# Task
Among the lines of data below, reproduce only those from the one with "Write a Blender" through the one with "CLOUD_A, CLOUD_B = (3.1, 4.0, 5.5, 1), (6.3, 6.45, 6.5, 1)", exactly as they stand, both ends included.

Scripts that build scenes:
━━━━━━
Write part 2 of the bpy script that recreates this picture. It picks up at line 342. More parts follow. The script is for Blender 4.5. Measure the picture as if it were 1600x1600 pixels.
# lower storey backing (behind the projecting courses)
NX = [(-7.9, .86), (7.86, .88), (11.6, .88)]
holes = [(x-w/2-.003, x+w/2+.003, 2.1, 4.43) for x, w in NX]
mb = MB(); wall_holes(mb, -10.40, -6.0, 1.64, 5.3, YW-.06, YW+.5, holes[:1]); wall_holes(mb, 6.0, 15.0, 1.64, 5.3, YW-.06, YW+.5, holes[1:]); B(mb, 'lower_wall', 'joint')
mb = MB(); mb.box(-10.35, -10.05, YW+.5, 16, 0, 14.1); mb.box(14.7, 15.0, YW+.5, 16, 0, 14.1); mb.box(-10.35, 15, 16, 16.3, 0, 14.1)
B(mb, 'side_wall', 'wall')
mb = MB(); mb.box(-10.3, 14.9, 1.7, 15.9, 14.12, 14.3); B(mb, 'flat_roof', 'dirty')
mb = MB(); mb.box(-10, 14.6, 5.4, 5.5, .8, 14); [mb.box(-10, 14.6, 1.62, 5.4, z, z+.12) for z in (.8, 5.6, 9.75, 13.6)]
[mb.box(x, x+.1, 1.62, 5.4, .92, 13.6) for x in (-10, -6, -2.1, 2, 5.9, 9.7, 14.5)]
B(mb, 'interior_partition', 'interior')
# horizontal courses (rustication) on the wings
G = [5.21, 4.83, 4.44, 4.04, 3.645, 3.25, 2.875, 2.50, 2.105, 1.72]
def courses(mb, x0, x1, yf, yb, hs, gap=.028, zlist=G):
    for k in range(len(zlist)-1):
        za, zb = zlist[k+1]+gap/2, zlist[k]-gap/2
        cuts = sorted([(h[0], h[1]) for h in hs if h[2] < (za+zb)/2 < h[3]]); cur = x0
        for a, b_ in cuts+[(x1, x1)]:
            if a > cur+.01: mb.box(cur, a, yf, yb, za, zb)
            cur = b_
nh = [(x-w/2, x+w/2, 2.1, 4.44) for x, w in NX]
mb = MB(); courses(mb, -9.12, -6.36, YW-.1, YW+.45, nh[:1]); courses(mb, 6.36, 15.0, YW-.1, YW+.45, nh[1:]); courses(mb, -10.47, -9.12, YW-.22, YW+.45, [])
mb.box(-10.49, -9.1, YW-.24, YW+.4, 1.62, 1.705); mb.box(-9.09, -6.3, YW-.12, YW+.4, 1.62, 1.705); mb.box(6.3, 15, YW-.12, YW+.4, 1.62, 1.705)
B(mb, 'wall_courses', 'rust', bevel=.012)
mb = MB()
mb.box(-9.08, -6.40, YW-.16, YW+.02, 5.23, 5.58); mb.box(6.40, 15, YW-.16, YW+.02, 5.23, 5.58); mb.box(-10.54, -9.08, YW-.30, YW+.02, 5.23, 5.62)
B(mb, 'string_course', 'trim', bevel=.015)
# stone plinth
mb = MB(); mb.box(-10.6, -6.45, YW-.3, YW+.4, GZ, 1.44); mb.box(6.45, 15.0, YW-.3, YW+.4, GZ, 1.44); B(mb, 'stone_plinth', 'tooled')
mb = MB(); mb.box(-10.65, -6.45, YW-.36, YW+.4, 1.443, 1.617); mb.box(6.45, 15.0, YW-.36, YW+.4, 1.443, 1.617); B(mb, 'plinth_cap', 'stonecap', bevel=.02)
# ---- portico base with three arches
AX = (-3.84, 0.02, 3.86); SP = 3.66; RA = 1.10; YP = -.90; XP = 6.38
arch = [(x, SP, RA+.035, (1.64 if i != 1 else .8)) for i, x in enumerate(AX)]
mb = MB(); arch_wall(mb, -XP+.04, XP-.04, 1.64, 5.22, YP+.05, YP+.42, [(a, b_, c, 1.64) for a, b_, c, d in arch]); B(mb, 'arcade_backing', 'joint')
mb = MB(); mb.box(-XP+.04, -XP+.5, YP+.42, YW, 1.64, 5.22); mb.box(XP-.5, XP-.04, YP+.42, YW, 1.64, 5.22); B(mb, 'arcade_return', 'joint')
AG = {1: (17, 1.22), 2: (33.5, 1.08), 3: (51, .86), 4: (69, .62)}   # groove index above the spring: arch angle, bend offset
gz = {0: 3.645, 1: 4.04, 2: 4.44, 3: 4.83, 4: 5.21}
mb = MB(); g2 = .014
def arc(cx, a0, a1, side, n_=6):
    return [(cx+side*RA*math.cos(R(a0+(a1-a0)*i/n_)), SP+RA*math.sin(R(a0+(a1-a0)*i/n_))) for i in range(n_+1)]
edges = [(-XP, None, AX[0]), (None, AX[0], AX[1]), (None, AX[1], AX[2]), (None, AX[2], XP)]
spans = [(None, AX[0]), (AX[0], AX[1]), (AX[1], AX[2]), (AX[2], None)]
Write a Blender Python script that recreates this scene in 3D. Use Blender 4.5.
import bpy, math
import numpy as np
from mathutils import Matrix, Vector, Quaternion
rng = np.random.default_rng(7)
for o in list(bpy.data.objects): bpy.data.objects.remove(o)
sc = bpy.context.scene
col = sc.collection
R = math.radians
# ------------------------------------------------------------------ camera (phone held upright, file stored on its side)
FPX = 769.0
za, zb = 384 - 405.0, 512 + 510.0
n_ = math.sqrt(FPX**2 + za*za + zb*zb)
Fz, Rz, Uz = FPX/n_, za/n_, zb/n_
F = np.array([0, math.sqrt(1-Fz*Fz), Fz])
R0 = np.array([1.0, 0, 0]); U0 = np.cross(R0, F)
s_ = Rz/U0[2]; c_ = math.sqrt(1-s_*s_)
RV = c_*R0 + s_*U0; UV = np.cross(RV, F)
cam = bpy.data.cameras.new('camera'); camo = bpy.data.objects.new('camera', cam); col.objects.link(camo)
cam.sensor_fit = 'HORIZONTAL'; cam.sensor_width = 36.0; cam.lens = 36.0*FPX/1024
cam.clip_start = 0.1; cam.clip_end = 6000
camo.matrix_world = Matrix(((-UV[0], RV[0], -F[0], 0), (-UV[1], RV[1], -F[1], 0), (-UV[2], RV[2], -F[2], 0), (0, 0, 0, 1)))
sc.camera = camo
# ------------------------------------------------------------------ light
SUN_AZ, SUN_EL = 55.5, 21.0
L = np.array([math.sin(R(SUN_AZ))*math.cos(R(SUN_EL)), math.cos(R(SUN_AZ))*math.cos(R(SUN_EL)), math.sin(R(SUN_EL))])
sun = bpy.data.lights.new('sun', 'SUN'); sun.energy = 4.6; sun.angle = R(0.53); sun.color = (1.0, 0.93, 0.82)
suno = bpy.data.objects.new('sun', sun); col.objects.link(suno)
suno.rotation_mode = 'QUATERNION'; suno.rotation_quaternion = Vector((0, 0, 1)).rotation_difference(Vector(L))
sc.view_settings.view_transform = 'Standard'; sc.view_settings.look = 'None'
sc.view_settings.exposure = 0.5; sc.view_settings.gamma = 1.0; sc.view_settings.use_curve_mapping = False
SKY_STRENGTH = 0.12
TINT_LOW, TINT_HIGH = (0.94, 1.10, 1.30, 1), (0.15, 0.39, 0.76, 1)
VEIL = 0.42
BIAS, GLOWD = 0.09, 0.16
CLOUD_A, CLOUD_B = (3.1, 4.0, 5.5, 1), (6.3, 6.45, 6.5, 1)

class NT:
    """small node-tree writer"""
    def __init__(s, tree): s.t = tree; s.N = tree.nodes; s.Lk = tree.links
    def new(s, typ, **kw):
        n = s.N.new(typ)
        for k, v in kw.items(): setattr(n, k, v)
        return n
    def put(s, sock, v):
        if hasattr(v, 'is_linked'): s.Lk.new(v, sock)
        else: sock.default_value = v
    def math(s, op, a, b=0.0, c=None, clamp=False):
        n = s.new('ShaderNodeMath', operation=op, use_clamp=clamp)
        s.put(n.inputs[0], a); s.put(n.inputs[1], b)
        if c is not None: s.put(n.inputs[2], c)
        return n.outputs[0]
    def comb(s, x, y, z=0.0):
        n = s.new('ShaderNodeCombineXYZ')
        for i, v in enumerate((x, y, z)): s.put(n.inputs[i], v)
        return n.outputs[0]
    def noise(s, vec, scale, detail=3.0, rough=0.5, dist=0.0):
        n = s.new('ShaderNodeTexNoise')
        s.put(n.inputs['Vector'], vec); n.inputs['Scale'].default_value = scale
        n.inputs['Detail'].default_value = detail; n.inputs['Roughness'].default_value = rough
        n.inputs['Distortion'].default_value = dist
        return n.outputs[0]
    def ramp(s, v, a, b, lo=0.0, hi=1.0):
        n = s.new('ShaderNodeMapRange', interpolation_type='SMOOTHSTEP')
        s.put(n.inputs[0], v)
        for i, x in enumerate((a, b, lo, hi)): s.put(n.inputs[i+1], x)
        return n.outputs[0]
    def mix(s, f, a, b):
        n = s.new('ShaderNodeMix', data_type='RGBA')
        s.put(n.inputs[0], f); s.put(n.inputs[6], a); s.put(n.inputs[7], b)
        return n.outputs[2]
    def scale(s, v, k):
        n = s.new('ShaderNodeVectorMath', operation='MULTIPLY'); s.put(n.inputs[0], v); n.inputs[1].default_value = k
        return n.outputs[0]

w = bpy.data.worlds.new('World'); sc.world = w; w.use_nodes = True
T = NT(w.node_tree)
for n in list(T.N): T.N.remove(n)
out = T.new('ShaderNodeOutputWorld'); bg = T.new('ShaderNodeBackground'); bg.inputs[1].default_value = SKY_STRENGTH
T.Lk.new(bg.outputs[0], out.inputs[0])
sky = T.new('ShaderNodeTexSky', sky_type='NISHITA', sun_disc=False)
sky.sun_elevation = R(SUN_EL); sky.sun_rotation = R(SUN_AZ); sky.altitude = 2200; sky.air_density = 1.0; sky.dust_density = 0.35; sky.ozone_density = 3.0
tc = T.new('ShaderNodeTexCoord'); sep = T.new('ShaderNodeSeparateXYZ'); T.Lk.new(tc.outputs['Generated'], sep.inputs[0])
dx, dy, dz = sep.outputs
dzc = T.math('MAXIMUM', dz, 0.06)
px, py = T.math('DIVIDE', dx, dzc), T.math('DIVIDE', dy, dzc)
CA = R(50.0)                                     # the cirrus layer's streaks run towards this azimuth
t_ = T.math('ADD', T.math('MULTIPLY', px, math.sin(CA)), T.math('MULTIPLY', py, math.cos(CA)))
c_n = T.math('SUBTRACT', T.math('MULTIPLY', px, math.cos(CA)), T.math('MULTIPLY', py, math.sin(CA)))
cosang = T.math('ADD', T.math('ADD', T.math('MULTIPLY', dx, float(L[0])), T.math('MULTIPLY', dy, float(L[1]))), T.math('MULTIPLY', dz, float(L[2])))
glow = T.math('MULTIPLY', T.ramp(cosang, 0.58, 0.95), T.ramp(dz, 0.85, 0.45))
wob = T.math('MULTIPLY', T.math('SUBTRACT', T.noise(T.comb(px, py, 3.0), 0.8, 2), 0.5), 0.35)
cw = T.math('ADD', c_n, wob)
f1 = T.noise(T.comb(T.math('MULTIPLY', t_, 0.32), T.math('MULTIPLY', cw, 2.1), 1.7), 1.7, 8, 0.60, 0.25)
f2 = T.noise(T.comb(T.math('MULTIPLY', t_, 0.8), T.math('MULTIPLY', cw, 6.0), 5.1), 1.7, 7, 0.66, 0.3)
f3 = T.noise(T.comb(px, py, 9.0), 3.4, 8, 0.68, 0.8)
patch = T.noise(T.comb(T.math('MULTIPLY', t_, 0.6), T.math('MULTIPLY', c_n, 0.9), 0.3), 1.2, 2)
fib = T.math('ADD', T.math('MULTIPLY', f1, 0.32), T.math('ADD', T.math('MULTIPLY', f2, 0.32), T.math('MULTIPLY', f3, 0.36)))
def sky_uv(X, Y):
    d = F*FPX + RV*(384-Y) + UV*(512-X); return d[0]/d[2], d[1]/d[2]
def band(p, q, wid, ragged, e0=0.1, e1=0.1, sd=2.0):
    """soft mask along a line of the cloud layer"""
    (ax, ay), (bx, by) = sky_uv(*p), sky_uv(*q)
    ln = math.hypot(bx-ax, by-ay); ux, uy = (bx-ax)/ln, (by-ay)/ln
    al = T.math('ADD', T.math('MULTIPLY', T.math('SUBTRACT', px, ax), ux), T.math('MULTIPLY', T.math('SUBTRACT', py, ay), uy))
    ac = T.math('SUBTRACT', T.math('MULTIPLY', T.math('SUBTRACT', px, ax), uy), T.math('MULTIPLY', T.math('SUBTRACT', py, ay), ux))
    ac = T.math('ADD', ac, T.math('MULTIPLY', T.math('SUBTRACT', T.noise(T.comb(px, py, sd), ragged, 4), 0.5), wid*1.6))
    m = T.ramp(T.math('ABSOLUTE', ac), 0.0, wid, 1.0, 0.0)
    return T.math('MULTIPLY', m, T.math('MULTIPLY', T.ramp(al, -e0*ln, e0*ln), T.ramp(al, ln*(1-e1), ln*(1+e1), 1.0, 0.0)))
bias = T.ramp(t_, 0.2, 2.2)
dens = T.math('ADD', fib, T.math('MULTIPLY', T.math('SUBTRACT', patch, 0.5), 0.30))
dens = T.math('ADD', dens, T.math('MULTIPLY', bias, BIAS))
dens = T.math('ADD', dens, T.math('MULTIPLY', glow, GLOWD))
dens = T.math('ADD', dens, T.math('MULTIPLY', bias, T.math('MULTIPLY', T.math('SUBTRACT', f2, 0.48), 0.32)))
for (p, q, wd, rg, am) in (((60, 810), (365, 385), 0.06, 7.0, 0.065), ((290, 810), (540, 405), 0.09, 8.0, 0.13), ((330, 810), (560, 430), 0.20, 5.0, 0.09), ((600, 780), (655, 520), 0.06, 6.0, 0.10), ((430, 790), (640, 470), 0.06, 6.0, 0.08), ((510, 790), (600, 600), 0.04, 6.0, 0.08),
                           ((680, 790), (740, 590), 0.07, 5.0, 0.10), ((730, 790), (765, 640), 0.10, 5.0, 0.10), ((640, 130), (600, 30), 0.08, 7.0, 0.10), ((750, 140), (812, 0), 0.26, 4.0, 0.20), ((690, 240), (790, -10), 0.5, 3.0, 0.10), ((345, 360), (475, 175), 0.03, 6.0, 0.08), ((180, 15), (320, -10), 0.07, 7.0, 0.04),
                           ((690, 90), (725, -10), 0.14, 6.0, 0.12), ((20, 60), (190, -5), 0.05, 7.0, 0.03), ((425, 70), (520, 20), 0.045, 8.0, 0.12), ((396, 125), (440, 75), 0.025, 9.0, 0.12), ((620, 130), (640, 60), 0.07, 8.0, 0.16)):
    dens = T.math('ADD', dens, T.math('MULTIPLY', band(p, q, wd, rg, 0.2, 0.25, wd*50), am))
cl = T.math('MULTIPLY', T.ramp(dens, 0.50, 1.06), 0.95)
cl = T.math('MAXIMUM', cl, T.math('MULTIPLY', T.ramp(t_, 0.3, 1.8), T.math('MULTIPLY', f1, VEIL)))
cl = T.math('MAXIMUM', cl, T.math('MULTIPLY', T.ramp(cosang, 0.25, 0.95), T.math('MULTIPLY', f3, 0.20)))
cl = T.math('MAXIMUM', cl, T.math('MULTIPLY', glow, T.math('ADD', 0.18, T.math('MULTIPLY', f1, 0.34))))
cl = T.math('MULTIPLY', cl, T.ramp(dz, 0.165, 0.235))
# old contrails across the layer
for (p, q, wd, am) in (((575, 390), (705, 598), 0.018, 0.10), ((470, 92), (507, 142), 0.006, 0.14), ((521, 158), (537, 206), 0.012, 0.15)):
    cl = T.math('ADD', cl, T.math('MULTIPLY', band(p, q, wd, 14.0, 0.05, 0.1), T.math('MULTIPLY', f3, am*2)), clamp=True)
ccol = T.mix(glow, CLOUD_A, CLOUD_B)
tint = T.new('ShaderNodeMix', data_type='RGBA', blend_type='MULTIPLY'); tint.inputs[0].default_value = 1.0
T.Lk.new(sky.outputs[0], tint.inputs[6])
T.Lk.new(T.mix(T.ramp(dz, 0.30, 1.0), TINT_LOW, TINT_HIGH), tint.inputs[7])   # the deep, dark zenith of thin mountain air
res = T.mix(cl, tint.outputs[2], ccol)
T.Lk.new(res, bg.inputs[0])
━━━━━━
# Response to the task
Write a Blender Python script that recreates this scene in 3D. Use Blender 4.5.
import bpy, math
import numpy as np
from mathutils import Matrix, Vector, Quaternion
rng = np.random.default_rng(7)
for o in list(bpy.data.objects): bpy.data.objects.remove(o)
sc = bpy.context.scene
col = sc.collection
R = math.radians
# ------------------------------------------------------------------ camera (phone held upright, file stored on its side)
FPX = 769.0
za, zb = 384 - 405.0, 512 + 510.0
n_ = math.sqrt(FPX**2 + za*za + zb*zb)
Fz, Rz, Uz = FPX/n_, za/n_, zb/n_
F = np.array([0, math.sqrt(1-Fz*Fz), Fz])
R0 = np.array([1.0, 0, 0]); U0 = np.cross(R0, F)
s_ = Rz/U0[2]; c_ = math.sqrt(1-s_*s_)
RV = c_*R0 + s_*U0; UV = np.cross(RV, F)
cam = bpy.data.cameras.new('camera'); camo = bpy.data.objects.new('camera', cam); col.objects.link(camo)
cam.sensor_fit = 'HORIZONTAL'; cam.sensor_width = 36.0; cam.lens = 36.0*FPX/1024
cam.clip_start = 0.1; cam.clip_end = 6000
camo.matrix_world = Matrix(((-UV[0], RV[0], -F[0], 0), (-UV[1], RV[1], -F[1], 0), (-UV[2], RV[2], -F[2], 0), (0, 0, 0, 1)))
sc.camera = camo
# ------------------------------------------------------------------ light
SUN_AZ, SUN_EL = 55.5, 21.0
L = np.array([math.sin(R(SUN_AZ))*math.cos(R(SUN_EL)), math.cos(R(SUN_AZ))*math.cos(R(SUN_EL)), math.sin(R(SUN_EL))])
sun = bpy.data.lights.new('sun', 'SUN'); sun.energy = 4.6; sun.angle = R(0.53); sun.color = (1.0, 0.93, 0.82)
suno = bpy.data.objects.new('sun', sun); col.objects.link(suno)
suno.rotation_mode = 'QUATERNION'; suno.rotation_quaternion = Vector((0, 0, 1)).rotation_difference(Vector(L))
sc.view_settings.view_transform = 'Standard'; sc.view_settings.look = 'None'
sc.view_settings.exposure = 0.5; sc.view_settings.gamma = 1.0; sc.view_settings.use_curve_mapping = False
SKY_STRENGTH = 0.12
TINT_LOW, TINT_HIGH = (0.94, 1.10, 1.30, 1), (0.15, 0.39, 0.76, 1)
VEIL = 0.42
BIAS, GLOWD = 0.09, 0.16
CLOUD_A, CLOUD_B = (3.1, 4.0, 5.5, 1), (6.3, 6.45, 6.5, 1)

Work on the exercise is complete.